I really encourage people who is interested on interest group politics in US this article from New Yorker: Conflict of Interests, Does the wrangling of interest groups corrupt politics -or constitute it? It is a critic of two books on the problem of interest groups. The first, “The Process of Government: A Study of Social Pressures,” by Arthur Fisher Bentley, is the one that interest the most. Nicholas Lemann makes very ineteresting suggestion and reflections while critizising it.
My favorite part is:
Just before the table of contents in “The Process
of Government,” on a page all alone, is the avowal “This book is an
attempt to fashion a tool.” A century later, the tool that Arthur
Bentley was attempting to fashion retains its utility, and not merely
for understanding the American political system. (Those who believed in
2003 that Iraqi politics was best understood as a struggle between
democracy and dictatorship, rather than as a struggle among groups,
could have learned from him.) Bentley may have pressed his arguments
too far, but, given our tendency to dismiss interest groups as the
serpents in the political Eden that the Founders created, “The Process
of Government” serves as an indispensable corrective.
When the
reputation of Bentley’s masterpiece was at its peak, it was not just
because he had fashioned a useful tool, of course; it was because many
people saw pluralism as being not only accurate but attractive. To
regain that perspective today requires an even greater undoing of
deeply ingrained habits of thought. Pluralism, in the tradition of
Bentley, requires that one see one’s own political passions, and those
of such unimpeachable actors as winners of the Nobel Peace Prize and
members of the Concord Coalition, as representing something other than
the promptings of pure justice. That does not come naturally. One has
to see that sincere talk of the public interest and the general good
can be dangerous tools in the hands of people one disagrees with, if
not in one’s own. (If you’re a liberal, reread President Bush’s second
inaugural address, a grandiose exercise in public-interest rhetoric
meant to lay the groundwork for waging the war on terror and
privatizing Social Security.) One has to get over the habit of assuming
that “interests,” and, worse, lobbying and corruption, are the province
only of one’s political opponents, and not one’s allies. Pluralism
means dialling down the moral stature that we attach to universalist
arguments, and dialling up the moral stature of particularism.
Still,
the pluralist vision does admit an element of justice. In any political
system that gives people the freedom to organize and vote—and even,
historically, in many systems that don’t—the logic of pluralism
explains why those who do the hard, quotidian precinct work of politics
will generally have more influence than those whose political
participation is confined to writing, thinking, filing lawsuits,
writing regulations, and spending money on media buys. In Bentley’s
scheme, that’s all interest-group activity, but of the weaker “talk”

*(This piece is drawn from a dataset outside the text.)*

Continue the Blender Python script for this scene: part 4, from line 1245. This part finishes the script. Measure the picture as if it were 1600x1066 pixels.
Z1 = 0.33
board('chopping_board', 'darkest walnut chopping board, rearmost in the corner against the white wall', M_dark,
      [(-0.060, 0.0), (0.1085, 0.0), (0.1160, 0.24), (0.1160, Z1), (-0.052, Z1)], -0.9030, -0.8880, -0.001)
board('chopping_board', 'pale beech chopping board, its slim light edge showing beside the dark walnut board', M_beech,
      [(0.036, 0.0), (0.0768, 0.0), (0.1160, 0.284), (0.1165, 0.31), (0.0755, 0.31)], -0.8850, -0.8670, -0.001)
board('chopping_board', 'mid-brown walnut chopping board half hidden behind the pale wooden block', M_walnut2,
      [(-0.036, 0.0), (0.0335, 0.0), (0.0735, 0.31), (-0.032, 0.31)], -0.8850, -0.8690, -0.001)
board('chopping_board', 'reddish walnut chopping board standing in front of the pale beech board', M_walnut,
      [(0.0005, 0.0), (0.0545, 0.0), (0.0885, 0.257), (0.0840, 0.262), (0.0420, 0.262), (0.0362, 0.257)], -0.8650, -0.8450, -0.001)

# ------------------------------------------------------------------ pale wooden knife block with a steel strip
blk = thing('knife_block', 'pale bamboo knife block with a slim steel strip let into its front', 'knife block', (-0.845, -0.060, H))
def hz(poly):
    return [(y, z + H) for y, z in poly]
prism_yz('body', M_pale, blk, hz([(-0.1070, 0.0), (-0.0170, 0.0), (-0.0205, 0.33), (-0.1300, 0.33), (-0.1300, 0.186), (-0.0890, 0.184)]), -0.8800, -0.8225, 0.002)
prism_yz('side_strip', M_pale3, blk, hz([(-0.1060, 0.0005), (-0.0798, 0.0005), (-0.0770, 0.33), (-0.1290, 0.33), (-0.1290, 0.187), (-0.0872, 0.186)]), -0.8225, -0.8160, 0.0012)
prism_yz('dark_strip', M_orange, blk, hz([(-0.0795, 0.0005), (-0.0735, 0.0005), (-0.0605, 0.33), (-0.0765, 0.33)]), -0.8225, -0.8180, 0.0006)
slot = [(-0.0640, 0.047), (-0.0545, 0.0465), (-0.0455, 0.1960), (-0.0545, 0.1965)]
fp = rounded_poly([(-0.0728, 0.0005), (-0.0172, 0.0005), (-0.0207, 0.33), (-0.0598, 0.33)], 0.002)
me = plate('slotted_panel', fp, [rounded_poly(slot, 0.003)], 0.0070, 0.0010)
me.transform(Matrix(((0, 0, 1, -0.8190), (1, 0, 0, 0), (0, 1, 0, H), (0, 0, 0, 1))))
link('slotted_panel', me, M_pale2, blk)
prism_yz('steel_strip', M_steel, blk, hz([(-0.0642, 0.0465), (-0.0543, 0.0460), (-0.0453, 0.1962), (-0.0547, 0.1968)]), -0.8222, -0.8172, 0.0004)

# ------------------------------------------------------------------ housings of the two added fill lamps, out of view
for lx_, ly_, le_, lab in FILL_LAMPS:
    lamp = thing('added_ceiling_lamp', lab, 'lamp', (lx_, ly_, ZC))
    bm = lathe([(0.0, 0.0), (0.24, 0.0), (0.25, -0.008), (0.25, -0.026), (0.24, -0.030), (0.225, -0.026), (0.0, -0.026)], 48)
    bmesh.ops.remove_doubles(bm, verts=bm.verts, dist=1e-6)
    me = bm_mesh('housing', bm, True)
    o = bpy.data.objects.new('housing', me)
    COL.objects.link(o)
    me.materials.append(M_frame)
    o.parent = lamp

(instead of the stronger “organization”) variety. Throughout American
history, political organizing has been the means that
outsiders—immigrants, farmers, African-Americans in the Reconstruction
South, and, more recently, netroots activists on the left and
evangelicals on the right—use to gain advantage against the more
talk-oriented élites, who regard their political aims as corruption or
special pleading. On the last page of “The Wrecking Crew,” Frank
finally mentions what, from a pluralist perspective, would be the first
order of business if you believe as passionately as he does that
business-controlled conservative lobbyists are running Washington into
the ground: organizing a political opposition. To be truly effective,
though, such an opposition would have to muster its own army of
Washington lobbyists. It’s tempting to think that just over the horizon
lies a procedural reform that will lead to the lasting triumph of what
looks to you like good government. But the truth is that the only way
to defeat one set of interests is with another set of interests.